Quer dizer, tem aqui dentro um momento fantástico e está preocupado com os vizinhos? Quando isso me acontece, apetece-me ir para a rua despida. Assim vêem tudo, sem panos sociais. Tudinho. Desde que não coloquem os vídeos no youtube, nem as fotos no hi5, está tudo bem...

Complicar para quê? O ser humano acha sempre que o lado complexo da vida é sinónimo de... Ei, meninos, essa música não. Outra, play another one, please. Thanks. Bem, como estava eu a dizer - oh doutor, não gosto daquela música, esta não é melhor? - o ser humano acha que complicar é sinónimo de evolução. Não concordo. A vida tem tendência a cruzar os vários fios que fomos tecendo com o passar do tempo. A possibilidade de se gerarem nós é imensa, mas o mais importante é garantir que o novelo saia perfeitinho.

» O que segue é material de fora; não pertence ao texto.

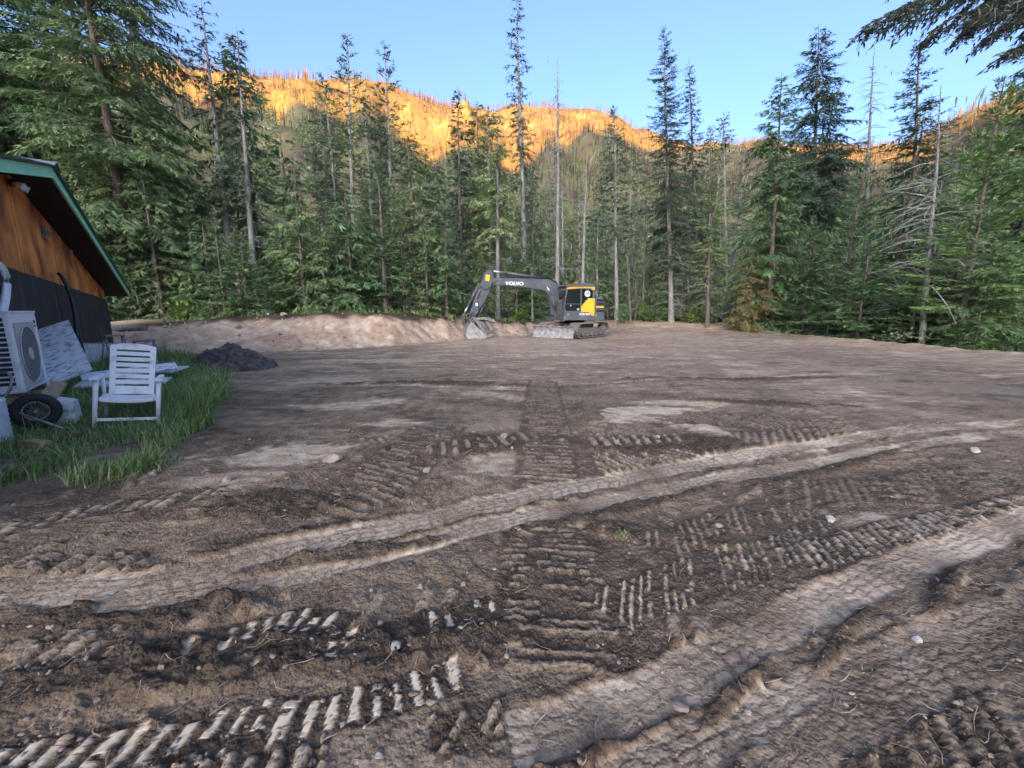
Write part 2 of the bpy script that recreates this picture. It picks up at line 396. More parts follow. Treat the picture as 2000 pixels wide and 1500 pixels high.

Ui, perfeitinho... pois, a velha questão da perfeição... Sabe, aqui para nós, a perfeição em demasia pode gerar azia. Ai, a perfeição... - olhe, foi uma falha minha, bem que podia ter convidado os Donna Maria para virem cá, imagine-os a tocarem o tema "Quase perfeito", até arrepiava! - A perfeição... A perfeição é uma busca tão irracional. E depois? E se surgirem nós? Desespera-se? Ai, que raiva! Não, inspira-se, desfaz-se o nó com paciência e continua-se o novelo... mais uma volta... mais uma volta... sem perder a capacidade de rir do mundo. É que cada sorriso torna o novelo menos cinzento...

Olhe Doutor, quero sair daqui! Vou dar mais uma volta no novelo com o Yann Tiersen e pedir-lhe que me cante o "Monochrome" enquanto descobrimos o mundo como os putos, de forma simplesmente hilariante e colorida.

Até breve...? Nunca se sabe quando me apetecerá voltar... Fique descansado, eu aviso :)

Ah, tem lá fora alguns dos músicos que eu convidei. Dizem que, já que aqui estão, aproveitam para falar consigo... Enfim, deixe-os usar o meu divã... já sabe que só o partilho com aquelas pessoas cuja existência contribui para a grandeza do meu novelo.